**Job**
Print the entries below exactly as they appear, from the first line up to and including the line with "vs = sc.view_settings;". Do not print any pictures.

Entries with scene source code
----
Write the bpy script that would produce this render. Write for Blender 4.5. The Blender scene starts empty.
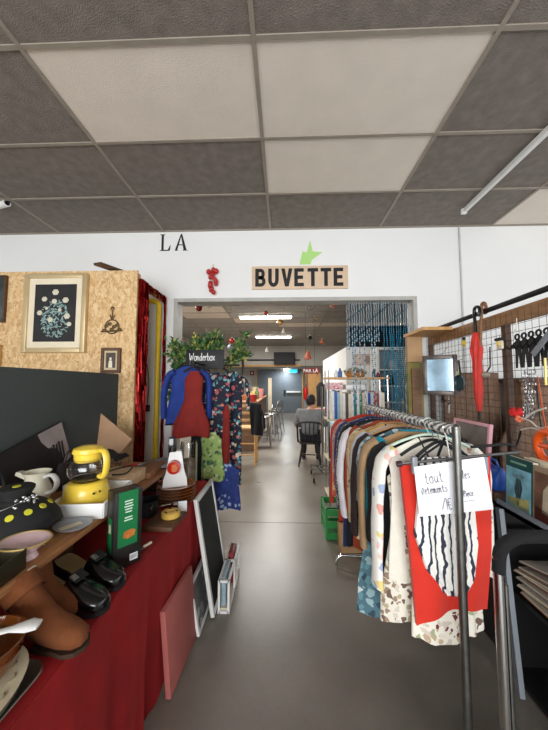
import bpy, bmesh, math, random
from mathutils import Vector as V, Matrix, Euler
random.seed(7)
PI = math.pi
sc = bpy.context.scene
COL = sc.collection
vs = sc.view_settings; vs.view_transform = 'Standard'; vs.look = 'None'; vs.gamma = 1; vs.use_curve_mapping = False; vs.exposure = .72

# ------------------------------------------------------------------ camera
FPX, PITCH, YAW, CH = 292.6, 0.0667, 0.0336, 1.48
cd = bpy.data.cameras.new('camera'); cam = bpy.data.objects.new('camera', cd); COL.objects.link(cam)
cd.sensor_fit = 'VERTICAL'; cd.sensor_height = 36; cd.sensor_width = 27
cd.lens = FPX / 730 * 36; cd.clip_start = 0.02; cd.clip_end = 100
cam.location = (0, 0, CH); cam.rotation_euler = (PI / 2 + PITCH, 0, YAW)
sc.camera = cam
RM = Euler((PI / 2 + PITCH, 0, YAW)).to_matrix()
def ray(u, v): return RM @ V(((u - 274) / FPX, (365 - v) / FPX, -1))
O = V((0, 0, CH))
def at(u, v, Y): d = ray(u, v); return O + d * (Y / d.y)
def atX(u, v, X): d = ray(u, v); return O + d * (X / d.x)
def atZ(u, v, Z): d = ray(u, v); return O + d * ((Z - CH) / d.z)

# ------------------------------------------------------------------ materials
def lin(c):
    def f(x):
        x /= 255.0
        return x / 12.92 if x <= .04045 else ((x + .055) / 1.055) ** 2.4
    return (f(c[0]), f(c[1]), f(c[2]), 1)
MC = {}
def newmat(name):
    m = bpy.data.materials.new(name); m.use_nodes = True
    nt = m.node_tree; b = nt.nodes['Principled BSDF']
    return m, nt, b
def nd(nt, t, **k):
    n = nt.nodes.new(t)
    for a, v in k.items(): setattr(n, a, v)
    return n
def mat(name, col, rough=.6, metal=0, var=.12, scale=8, bump=0, bscale=60, trans=0, ior=1.45, emit=0, coat=0, sheen=0, stretch=None):
    if name in MC: return MC[name]
    m, nt, b = newmat(name)
    b.inputs['Roughness'].default_value = rough; b.inputs['Metallic'].default_value = metal
    b.inputs['Transmission Weight'].default_value = trans; b.inputs['IOR'].default_value = ior
    b.inputs['Coat Weight'].default_value = coat; b.inputs['Sheen Weight'].default_value = sheen
    tc = nd(nt, 'ShaderNodeTexCoord'); mp = nd(nt, 'ShaderNodeMapping')
    if stretch: mp.inputs['Scale'].default_value = stretch
    nt.links.new(tc.outputs['Object'], mp.inputs['Vector'])
    c = lin(col)
    if var:
        nz = nd(nt, 'ShaderNodeTexNoise'); nz.inputs['Scale'].default_value = scale; nz.inputs['Detail'].default_value = 5
        nt.links.new(mp.outputs[0], nz.inputs['Vector'])
        rp = nd(nt, 'ShaderNodeValToRGB')
        rp.color_ramp.elements[0].position = .3; rp.color_ramp.elements[1].position = .72
        rp.color_ramp.elements[0].color = tuple(x * (1 - var) for x in c[:3]) + (1,)
        rp.color_ramp.elements[1].color = tuple(min(1, x * (1 + var)) for x in c[:3]) + (1,)
        nt.links.new(nz.outputs['Fac'], rp.inputs['Fac']); nt.links.new(rp.outputs[0], b.inputs['Base Color'])
    else: b.inputs['Base Color'].default_value = c
    if bump:
        n2 = nd(nt, 'ShaderNodeTexNoise'); n2.inputs['Scale'].default_value = bscale; n2.inputs['Detail'].default_value = 3
        nt.links.new(mp.outputs[0], n2.inputs['Vector'])
        bp = nd(nt, 'ShaderNodeBump'); bp.inputs['Strength'].default_value = bump; bp.inputs['Distance'].default_value = .01
        nt.links.new(n2.outputs['Fac'], bp.inputs['Height']); nt.links.new(bp.outputs[0], b.inputs['Normal'])
    if emit:
        b.inputs['Emission Color'].default_value = c; b.inputs['Emission Strength'].default_value = emit
    MC[name] = m
    return m
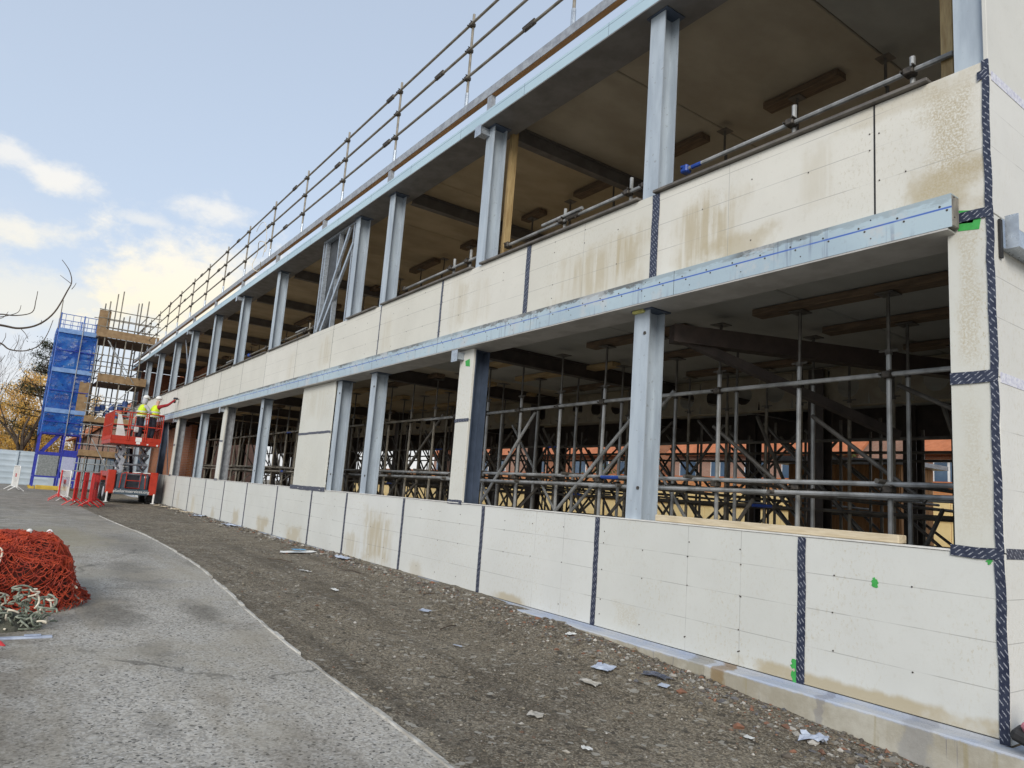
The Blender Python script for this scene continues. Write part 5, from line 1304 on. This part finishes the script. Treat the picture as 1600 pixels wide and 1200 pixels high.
litter(-3.05, 4.95, .34, .26, M_paper, 'pale polythene lump against the rubble below the corner panel', .05, .5, 'polythene')
litter(-3.3, 4.55, .12, .10, M_paper_w, 'small white card below the corner panel', .006, .2, 'card')
litter(-2.75, 4.1, .22, .10, M_paper, 'pale blue crumpled film at the bottom edge of the photo', .03, .8, 'film')
litter(-4.3, 3.42, .22, .18, MATS['dull_film'], 'grey crumpled film in the middle foreground dirt', .025, .8, 'film')
litter(-3.6, 3.3, .13, .09, M_paper_w, 'white film flake in the foreground dirt', .02, .8, 'film')
litter(-6.2, 3.9, .16, .08, M_paper, 'thin grey sliver of plastic on the open dirt', .008, .9, 'scrap')
litter(-10.9, 4.0, .22, .08, M_paper_w, 'tiny white scrap on the dirt past the printed sheet', .008, .3, 'scrap')
litter(-9.2, 3.8, .12, .08, M_paper_w, 'white crumb of board on the dirt near the path edge', .015, .3, 'scrap')
litter(-5.9, 5.1, .22, .12, M_paper_w, 'white film scrap in the rubble below the taped joint', .03, .2, 'film')
for i, (x, y, s) in enumerate(((-31.0, 5.2, .4), (-30.2, 5.0, .35), (-29.3, 5.1, .5), (-28.0, 5.2, .45), (-26.5, 5.3, .6))):
    litter(x, y, s, s * .5, M_timber_pale, ['cream board offcut nearest the scissor lift wheel', 'second cream board offcut from the scissor lift', 'third cream board offcut from the scissor lift, middle one', 'fourth cream board offcut from the scissor lift', 'cream board offcut farthest from the scissor lift'][i], .02, None, 'offcut', 3)
# twigs and sticks
for i, (x, y, a, l) in enumerate(((-10.9, 4.6, .2, .5), (-8.6, 4.8, 1.2, .3), (-6.9, 4.1, 2.0, .3), (-12.5, 3.9, .3, .7))):
    mb = MB(); p = Vector((x, y, gz(x, y) + bumps(x, y) + .02)); q = p + Vector((math.cos(a) * l, math.sin(a) * l, .01)); mb.tube([p, (p + q) / 2 + Vector((0, .02, .015)), q], .008, 5)
    tag(mb.build('twig', M_bark), ['dark twig near the printed paper sheet', 'short dark twig close to the low wall', 'dark twig on the open dirt', 'long dark twig farther along the dirt'][i], 'twig', 'twigs on the dirt')
# pink tool at the corner
P_ = thing('pink_case', 'pink and black tool case lying on the kerb at the corner', 'tool case', (-1.86, 5.42, .26))
def prl(mb, name, m): return child(mb, name, m, P_)
mb = MB(); mb.bbox(-.14, -.10, .0, .34, .14, .07, .02); prl(mb, 'base', M_black)
mb = MB(); mb.bbox(-.11, -.08, .07, .34, .13, .14, .025); prl(mb, 'lid', M_pink)
mb = MB(); mb.tube(smooth_path([(-.06, .0, .13), (-.10, .0, .22), (-.06, .0, .28), (.04, .0, .29), (.14, .0, .27)]), .016, 8); mb.tube([(-.06, 0, .2), (.1, 0, .12)], .014, 6); prl(mb, 'handle', M_black)
P_.rotation_euler = (0, .35, .15); P_.location = (-1.86, 5.42, .31)

# ---------------------------------------------------------------- trees
def branch_tree(mb, p, d, L, r, depth, rg, spread=.55, tips=None, up=.1, seg=3):
    pts = [p.copy()]; q = p.copy(); dd = d.copy()
    for s in range(seg):
        dd = (dd + Vector((rg.gauss(0, .13), rg.gauss(0, .13), rg.gauss(up * .3, .09)))).normalized(); q = q + dd * (L / seg); pts.append(q.copy())
    r1 = r * .6
    mb.tube(pts, r, 6 if r > .05 else 4 if r > .012 else 3, r1, caps=False)
    if depth == 0:
        if tips is not None: tips.append(q)
        return
    nb = rg.choice((2, 3, 3)) if depth > 1 else rg.choice((2, 3, 4))
    for k in range(nb):
        s = rg.uniform(.35, 1.0) if k else 1.0; f = min(int(s * seg), seg - 1); b0 = pts[f].lerp(pts[f + 1], s * seg - f)
        ax = Vector((rg.gauss(0, 1), rg.gauss(0, 1), rg.gauss(0, .5))).normalized()
        nd = (dd + ax * spread * rg.uniform(.6, 1.3) + Vector((0, 0, up))).normalized()
        branch_tree(mb, b0, nd, L * rg.uniform(.58, .82), max(r1 * rg.uniform(.55, .85), .006), depth - 1, rg, spread, tips, up, seg)
        if tips is not None and depth < 3: tips.append(b0)
def leaves(tips, n, rad, size, rg):
    mb = MB()
    for k in range(n):
        c = rg.choice(tips) + Vector((rg.gauss(0, rad), rg.gauss(0, rad), rg.gauss(0, rad)))
        a = Vector((rg.gauss(0, 1), rg.gauss(0, 1), rg.gauss(0, 1))).normalized(); b2 = a.cross(Vector((rg.gauss(0, 1), rg.gauss(0, 1), rg.gauss(0, 1)))).normalized(); s = size * rg.uniform(.6, 1.4)
        mb.add([c - a * s, c + b2 * s * .5, c + a * s, c - b2 * s * .5], [(0, 1, 2, 3)])
    return mb
def make_tree(seed, h, r, leafm, nleaf, rad, size, label, depth=4, spread=.5, up=.18):
    rg = random.Random(seed); t = thing('tree', label, 'tree'); mb = MB(); tips = []
    branch_tree(mb, Vector((0, 0, 0)), Vector((0, 0, 1)), h * .36, r, depth, rg, spread, tips, up)
    child(mb, 'trunk', M_bark, t)
    if leafm: child(leaves(tips, nleaf, rad, size, rg), 'crown', leafm, t)
    return t
def thicket_tree(seed, h, leafm, label, n=5200, wide=.33):
    """upright golden larch: whippy stems with small leaf clumps all the way down"""
    rg = random.Random(seed); t = thing('tree', label, 'tree'); mb = MB(); tips = []
    for s in range(4):
        b0 = Vector((rg.uniform(-.5, .5), rg.uniform(-.5, .5), 0)); top = b0 + Vector((rg.gauss(0, .4), rg.gauss(0, .4), h * rg.uniform(.75, 1)))
        P = [b0.lerp(top, k / 6) + Vector((rg.gauss(0, .12), rg.gauss(0, .12), 0)) for k in range(7)]; mb.tube(P, .09, 5, .015, caps=False)
        for k in range(26):
            f = rg.uniform(.06, .99); p = b0.lerp(top, f); a = rg.uniform(0, 2 * PI); l = h * wide * (1.05 - f) * rg.uniform(.4, 1) + .25
            q = p + Vector((math.cos(a) * l, math.sin(a) * l, l * rg.uniform(.1, .7))); mb.tube([p, (p + q) / 2, q], .025, 3, .006, caps=False)
            for e in range(5): tips.append(p.lerp(q, rg.uniform(.25, 1)))
    child(mb, 'trunk', M_bark, t); child(leaves(tips, n, .22, .075, rg), 'crown', leafm, t)
    return t
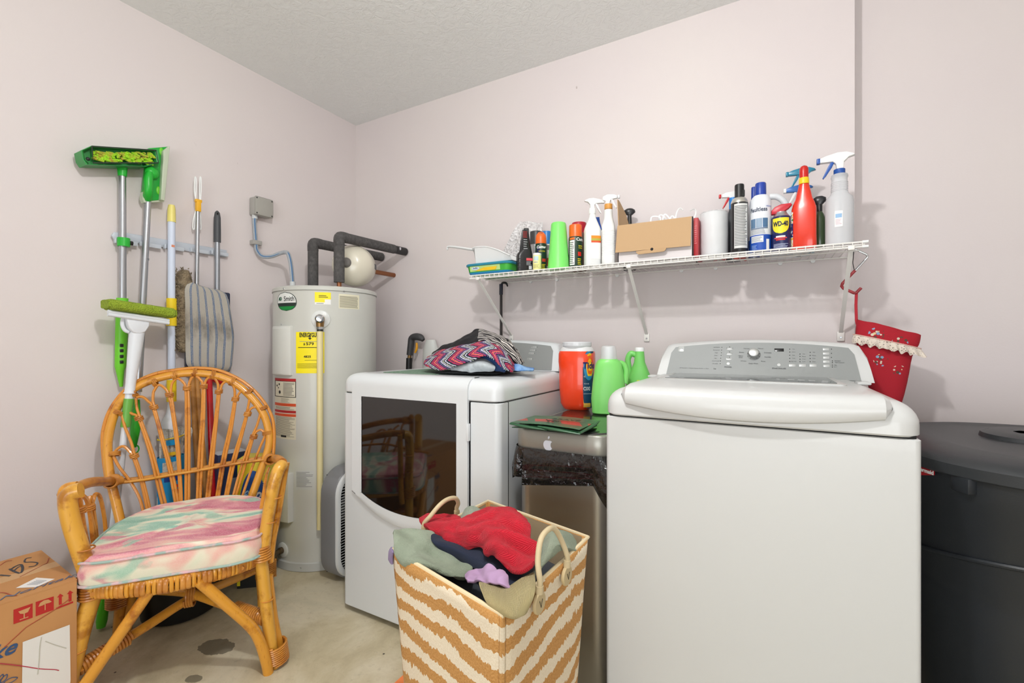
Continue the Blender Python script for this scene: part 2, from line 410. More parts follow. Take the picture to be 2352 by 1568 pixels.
def washer():
    X0, X1, Y0, Y1 = -.398, .288, 1.262, 1.93
    g = thing('washing_machine', 'large white top-loading washing machine with closed lid and grey control panel', 'washing machine', ((X0+X1)/2, Y0+.33, 0))
    mb = MB(); slab(mb, X0, X1, Y0, Y1, [(.025, .004), (.03, 0), (.903, 0), (.905, .003)], .012); obj('cabinet', mb, ENAMEL2, g, world=True)
    mb = MB(); slab(mb, X0+.006, X1-.006, Y0+.006, Y1-.01, [(.90, 0), (.912, 0)], .012); obj('seam', mb, DARKGAP, g, world=True)
    for fx in (X0+.05, X1-.05):
        for fy in (Y0+.05, Y1-.05): obj('foot', MB().lathe([(.018, 0), (.02, .01), (.012, .012), (.012, .03)], c=(fx, fy, 0), n=16), BLACKP, g, world=True)
    mb = MB(); slab(mb, X0-.003, X1+.003, Y0-.006, Y1, topprof(.909, .984, .05), .045); obj('top_shell', mb, ENAMEL2, g, world=True)
    # lid: rings across the width, with a bowed lip in front
    rs = []; xa, xb = -.352, .238; N = 44; yb = 1.80
    for i in range(N+1):
        u = -1+2*i/N; e = abs(u); en = 1
        if e > .955: en = math.sqrt(max(0, 1-((e-.955)/.045)**2*.75))
        x = (xa+xb)/2+u*(xb-xa)/2
        zb = .945-.026*(1-u*u); zb = .972-(.972-zb)*en
        zt = .996; yf = 1.256-.014*(1-u*u)-.012*en; yf = 1.275-(1.275-yf)*(.4+.6*en)
        ztt = .972+(zt-.972)*(.3+.7*en)
        rs.append([(x, yb, .974), (x, yb, ztt-.006), (x, yb-.01, ztt-.002), (x, 1.5, ztt), (x, yf+.06, ztt), (x, yf+.03, ztt-.003), (x, yf+.011, ztt-.010), (x, yf+.002, ztt-.022),
                   (x, yf, (ztt+zb)/2-.004), (x, yf+.001, zb+.012), (x, yf+.005, zb+.004), (x, yf+.014, zb), (x, yf+.03, zb+.004), (x, yf+.045, .974)])
    lid = obj('lid', MB().rings(rs), ENAMEL2, g, world=True)
    mb = MB(); slab(mb, -.305, .19, 1.50, 1.775, [(.9955, 0), (.9985, 0), (1.0, .002)], .012); fr = obj('lid_frame', mb, mat('lid_trim', '#c9cac8', .3, .3), g, world=True)
    mb = MB(); slab(mb, -.285, .17, 1.515, 1.76, [(1.0, 0), (1.0012, 0), (1.0014, .001)], .01); obj('lid_window', mb, mat('lid_glass', '#55595b', .08, 0, coat=.6), g, world=True)
    mb = MB(); 
    for hx in (-.37, .262): mb.box((hx-.018, 1.74, .982), (hx+.018, 1.80, .991), bev=.004)
    obj('hinge_cover', mb, ENAMEL2, g, world=True)
    cgrp = Console.__new__(Console)
    # the console is built in room coordinates under the machine
    class _: pass
    c = Console.__new__(Console); ConsoleWorld(c, g, -.365, .296, 1.795, .986, .137, 1.955, True)
    k = g
    txt = GREYINK
    F = lambda zx, zy: (1520+zx/5.113, 760+zy/5.113)
    # logo plate
    p0 = c.loc(*F(228, 210)); mb = MB(); mb.box((p0.x-.0105, p0.y-.0115, .002), (p0.x+.0105, p0.y+.0115, .0045), M=c.M, bev=.001)
    lg = obj('logo_plate', mb, FASCIA_B, k, world=True)
    mb = MB(); pts = [(-.006, .007), (.0085, .007), (.0085, .0045), (-.002, .0045), (.0085, -.0015), (.0085, -.0075), (-.0085, -.0075), (-.0085, -.005), (.003, -.005), (-.0085, .0015)]
    mb._add([c.M @ Vector((p0.x+a*.9, p0.y+b*.9, .0048)) for a, b in [(-.009, -.0002), (.003, .0012), (.009, -.002), (.009, .0003), (.003, .003), (-.009, .0012)]], [(0, 1, 2, 3, 4, 5)])
    obj('logo_stripe', mb, FASCIA, lg, world=True, smooth=False)
    # knob
    p = c.loc(*F(1080, 275)); Mk = c.M @ T(p.x, p.y, 0)
    kb = obj('dial_ring', MB().lathe([(.0215, .002), (.0215, .005), (.018, .0065)], M=Mk, n=40), FASCIA, k, world=True)
    obj('program_dial', MB().lathe([(.0172, .004), (.0178, .010), (.0165, .013), (.0168, .020), (.0155, .0225), (.013, .0235), (.001, .0228)], M=Mk, n=40), mat('dial_metal', '#c8cac9', .22, .9), k, world=True)
    mb = MB()
    for i in range(10):
        a = R(-150+i*33.3); mb.box((sin(a)*.0197-.0009, -cos(a)*-.0197-.0009, .0065), (sin(a)*.0197+.0009, -cos(a)*-.0197+.0009, .0072), M=Mk)
    obj('dial_marks', mb, INK, k, world=True)
    # display
    p = c.loc(*F(1378, 222)); mb = MB(); mb.box((p.x-.0145, p.y-.0062, .002), (p.x+.0145, p.y+.0062, .004), M=c.M, bev=.0008)
    obj('display', mb, mat('display_black', '#17181a', .15), k, world=True)
    # buttons
    def button(zx, zy, w, h, cap):
        p = c.loc(*F(zx, zy)); mb = MB(); mb.box((p.x-w, p.y-h, .002), (p.x+w, p.y+h, .0042), M=c.M, bev=.001)
        b = obj('button', mb, FASCIA_B, k, world=True)
        if cap: obj('button_caption', textmesh(cap, .0042, .0001, c.M @ T(p.x, p.y+h*.25, .0046)), INK, b, world=True, smooth=False, flip=False)
    for zx, zy, cap in ((798, 205, 'Water Temp'), (793, 265, 'Extra Rinse'), (787, 325, 'Options')): button(zx, zy, .0092, .0048, cap)
    for zx, zy, cap in ((1532, 402, 'Wash\nTemp'), (1652, 403, 'Soil\nLevel'), (1777, 403, 'Spin\nSpeed')): button(zx, zy, .0100, .0052, None)
    for zx, zy, cap in ((1927, 212, 'Favorite'), (1930, 262, 'Signal'), (1932, 310, 'Delay'), (1932, 358, 'Pre Wash'), (1936, 408, 'Fabric')): button(zx, zy, .0088, .0046, None)
    for zx, zy in ((780, 383), (1375, 398)):
        p = c.loc(*F(zx, zy)); obj('round_button', MB().lathe([(.006, .002), (.006, .004), (.005, .0048)], M=c.M @ T(p.x, p.y, 0), n=24), FASCIA_B, k, world=True)
    mb = MB()
    def small(zx, zy, s, size=.0052, **q):
        p = c.loc(*F(zx, zy)); t = textmesh(s, size, .0001, c.M @ T(p.x, p.y, .0045), **q); mb.merge(t.bm)
    for zx, zy, s, al in ((995, 206, 'Normal', 'CENTER'), (1160, 206, 'Manual', 'CENTER'), (938, 250, 'Sheets', 'CENTER'), (1245, 255, 'Delicates', 'CENTER'), (928, 300, 'Heavy\nDuty', 'CENTER'), (1243, 305, 'Express', 'CENTER'),
                      (958, 352, 'Whites', 'CENTER'), (1190, 356, 'Rinse', 'CENTER'), (1075, 382, 'Deep Wash', 'CENTER')): small(zx, zy, s, .0062, align=al)
    small(778, 424, 'POWER', .007, bold=.0001); small(1376, 440, 'START/PAUSE', .0068, bold=.0001)
    for i, s in enumerate(('Add Fabrics', 'Sensing Load', 'Wash', 'Rinse', 'Spin', 'Control Lock', 'Lid Locked')): small(645-i*3, 191+i*32, s, .0044)
    for zx, ys in ((1520, (212, 247, 284, 320, 357)), (1640, (270, 299, 330, 360)), (1758, (250, 287, 323, 360))):
        for i, zy in enumerate(ys): small(zx+28, zy, ('Hot', 'Warm', 'Cool', 'Cold', 'Tap Cold')[i % 5], .0042)
    small(2065, 350, 'Detergent', .0042); small(2090, 371, 'Fabric Softener', .0042); small(2040, 400, 'High', .0042); small(2040, 421, 'Low', .0042)
    small(380, 436, 'HE Top Load   |   Canyon Capacity Washer   |   Steam', .0046); small(620, 443, 'he', .009, shear=.3)
    obj('panel_lettering', mb, GREYINK, k, world=True, smooth=False, flip=False)
    mb = MB()
    for i in range(7):
        p = c.loc(*F(707-i*3.5, 191+i*32)); mb.box((p.x-.0011, p.y-.0011, .003), (p.x+.0011, p.y+.0011, .0047), M=c.M)
    for zx, ys in ((1503, (212, 247, 284, 320, 357)), (1623, (270, 299, 330, 360)), (1742, (250, 287, 323, 360)), (1993, (212, 261, 310)), (2003, (350, 371, 400, 421)), (797, (187, 246, 306))):
        for zy in ys:
            p = c.loc(*F(zx, zy)); mb.box((p.x-.0012, p.y-.0011, .003), (p.x+.0012, p.y+.0011, .0047), M=c.M)
    obj('indicator_lights', mb, INK, k, world=True, smooth=False)
def ConsoleWorld(c, g, *a):
    """build a console whose meshes are given in room coordinates, then hang it under g"""
    n0 = set(o.name for o in COL.objects)
    Console.__init__(c, None, *a)
    Mi = PM(g).inverted()
    for o in (c.body, c.panel):
        o.data.transform(Matrix.Translation(o.location)); o.location = (0, 0, 0)
        o.data.transform(Mi); o.parent = g
washer()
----
**Solution to this task**
Write the bpy script that would produce this render. Write for Blender 4.5. The Blender scene starts empty.
import bpy, bmesh, math, random
from mathutils import Vector as V, Matrix, Euler
random.seed(7)
PI = math.pi
sc = bpy.context.scene
COL = sc.collection
vs = sc.view_settings; vs.view_transform = 'Standard'; vs.look = 'None'; vs.gamma = 1; vs.use_curve_mapping = False; vs.exposure = .72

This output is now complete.